Schiff rompió el hielo con el Aria de las Variaciones Goldberg de Bach, desgranada con sutil sensibilidad. Desde ese momento quedó en claro hacia dónde va el artista: un enfoque introspectivo, acentuado por su figura anticipadamente provecta (cumple 70 años el próximo 21 de diciembre), de toque absolutamente controlado, una mano izquierda de una claridad apabullante, la ausencia de brillos innecesarios, una fortaleza que nunca viene del golpe sino de una solidez interior. Luego del Capriccio sopra la lontananza del suo fratello dilettissimo, Schiff comparó con el teclado, con un didactismo incuestionable, el tema de La ofrenda musical con el comienzo de una de las dos fantasías en Do menor que escribió Mozart (la K. 475), parentesco que determinó la escucha de esta pieza a la luz del Ricercare a tres de Bach, cuyas voces pocas veces lograron sonar con tamañas claridad y elocuencia.

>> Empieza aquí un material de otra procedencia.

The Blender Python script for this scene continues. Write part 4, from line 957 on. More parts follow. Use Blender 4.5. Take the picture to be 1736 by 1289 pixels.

El final de la primera parte estuvo generosamente dedicado a Haydn con su Sonata en Do menor (la No. 20, de 1770), para algunos musicólogos (y también para el pianista) la primera especialmente pensada para el pianoforte, seguida de sus Variaciones de 1793. En ambas obras, los matices dinámicos no dejan duda de su concepción pianística; Schiff profundizó en esos claroscuros con una riqueza que nimbó a esas obras de una atmósfera particularmente expresiva, casi romántica.

La segunda parte estuvo, como se dijo, dedicada a Beethoven, y las elecciones de Schiff (aunque bien podrían haber sido otras) se vivieron como un lógico corolario de las premisas puestas antes del intervalo, tales son la persuasión y la consistencia de los programas que el pianista construye. Las Bagatellas Op. 126 fueron ejecutadas sin solución de continuidad, dando a estas piezas de forma sencilla una suerte de inusitada unidad. A continuación, la Sonata “Waldstein” fue sencillamente una proeza. Se trata de una de las obras más difíciles de toda la literatura para piano, y sus escollos no sólo son técnicos sino también de orden interpretativo. Puede tocarse de una sola pieza, pese a sus tres movimientos; su material es austero (tributario de Haydn por su monotematismo) y a partir de esa economía se despliega toda su riqueza. En manos de Schiff los complejos matices dinámicos, las escalas, la rítmica, los desafíos para ambas manos fluyeron con una energía sabiamente dosificada, con un control invisible que se percibe como entera naturalidad.

Fuera de programa, Schiff ofreció una Melodía húngara de Schubert y el primer movimiento de la Sonata “Facile” de Mozart. Fue un concierto de esos que se recordarán de por vida, uno de esos fenómenos de lo humano que, en palabras de Alberto Moravia, no son menos misteriosos que los de la Naturaleza.